Beginning his career as a composer from Lahore in the early 1940s, Chishti also worked in Calcutta and Bombay before returning to this city shortly after partition of the sub-continent. The first film for which he composed music was 'Sohni Mainwaal' in which famous actor Hira Lal enacted the role of Mainwaal against Almas, whose portrayal of Sohni was widely appreciated.
His subsequent films included Pardesi Dhola (Punjabi), which was shot at Calcutta'.
Shukria was the name of his first Urdu movie (also produced in Calcutta) which was followed by Manchali. Popular songs of these films (which still ring a bell for senior denizens) were Hamari gali aanaa, achha jee and Jug hai gurriyion ka khel, recorded in the voice of Nazar Mohyuddin (a Lahore born singing actor later known as Amer in Bollywood).
Some critics look upon G.A. Chishti as Pakistan's most prolific and popular composer. This may sound like excessive enthusiasm to those who admire quality and not quantity. Nevertheless, there is little doubt that very few among his contemporaries had the limelight of cinema goers' interest and admiration flashed upon them the way Chishti had.
He was one of the senior most among contemporary composers. Only Anil Biswas and Naushad Ali came close to him in terms of longevity of association with the art of composition.
G.A. Chishti was born in a small village near the city of Jallandhar in East Punjab, about the turn of the 20th century. His original plan was to pursue a career in government service but he finally decided to opt for music as his vocation. First, he associated himself with Columbia Gramophone Recording Company in Lahore around 1935.
For a couple of years, he earned his living working for Columbia. Meanwhile, he set into motion his career as a composer with provocative innovations and experiments with folk melodies that electrified the world of popular film music. From apprenticeship to maturity, his career sparkled with creative inventiveness.
Since 1934, after bidding goodbye to the Punjab Irrigation Department, where he was employed in a lowly position, Chishti devoted his time and energies to the refinement of music as an emotive force. Although his most significant compositions were almost always elementary in technique, style, approach and idiom, yet they stood out for their abundant sonic appeal to listeners of all hues, particularly the simple and unsophisticated rural folks.

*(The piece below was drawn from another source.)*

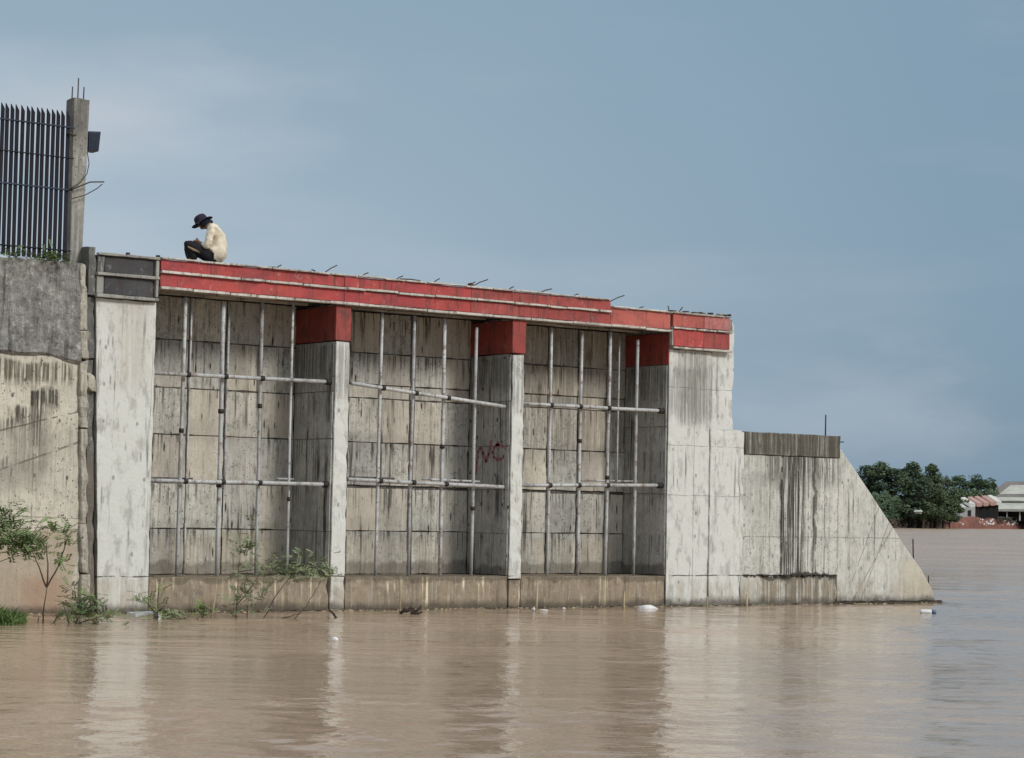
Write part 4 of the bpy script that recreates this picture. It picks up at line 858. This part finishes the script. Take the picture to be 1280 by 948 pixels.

The simplicity of his compositional style had been his major asset, which went a long way in taking his name to every nook and cranny in the country.
Mindful of the distinctive characteristics of his compositions, several connoisseurs branded him as an orthodox composer, whose indebtedness to the styles of old masters like Jhandhey Khan and others of the theatre era was starkly evident in his early tunes.
In this context, one is reminded of his compositions Hanstay hain sitarey (Nur Jehan for Columbia Recording Company) and Chabbee deeyaan chunniaan, a chorus led by Umrozia Begum for the film Sohni Mainwaal. Later, more popular and, at times, comic elements were introduced by him for folktale extents (in Punjabi films) but even there adherence to an orthodox style persisted.
In 1934, Chishti shifted to Lahore. It was here that he made his acquaintance with Agha Hashar Kashmiri, the renowned playwright of the theatre era. Their association lasted for several months during production of Beesham Pritigia into a film, which did not make to the silver screen.
Baba Chishti, as he was known before his death, did not quite remember the dates of certain events. He thought he joined Columbia Gramophone Company in 1935. His contemporaries were Bhai Lal Muhammad, Master Jhandey Khan, Master Ghulam Haider and Pundit Amar Nath.
On his return to Lahore in 1947, Chishti was engaged by producer-director-actor Nazir to score music for his Punjabi film Phairey. The movie was completed in a record time of two months and Chishti demonstrated his creative prowess and stamina by writing lyrics, composing and recording six songs in just one day. The film was an instant success, as its songs became uproariously popular.
Of the 2,000 plus songs, which Chishti claimed to have composed for the movies and gramophone companies, a majority won public acclaim. Besides his Punjabi songs, a number of his compositions for Urdu films also won kudos. For years, people used to hum and whistle his lullabies, Chanda ki nagri say aa ja and Raaj Dullarey, Mairi akheon kay tarey.
It was later alleged by music buffs that one of these tunes was pirated from an Indian film. Late Baba Chishti claimed that he did so at the behest of the producer.
Before his death in 1997, Baba G.A. Chishti moaned over the fact that the Lahore based Pakistan film industry, for whose development he had spent so many precious years of life, had neglected him completely. The radio and television also did not provide him many opportunities to compose songs for these mediums. Octogenarian Chishti used to claim that he was capable of producing creative work with the same agility and speed as was the hallmark of his career.
Author of many popular Punjabi film songs, which earned him the approbation of being an awami composer, the grand old man of sub-continental cinema died in Lahore almost unnoticed and unsung. Only a handful of people from filmdom participated in his funeral rites.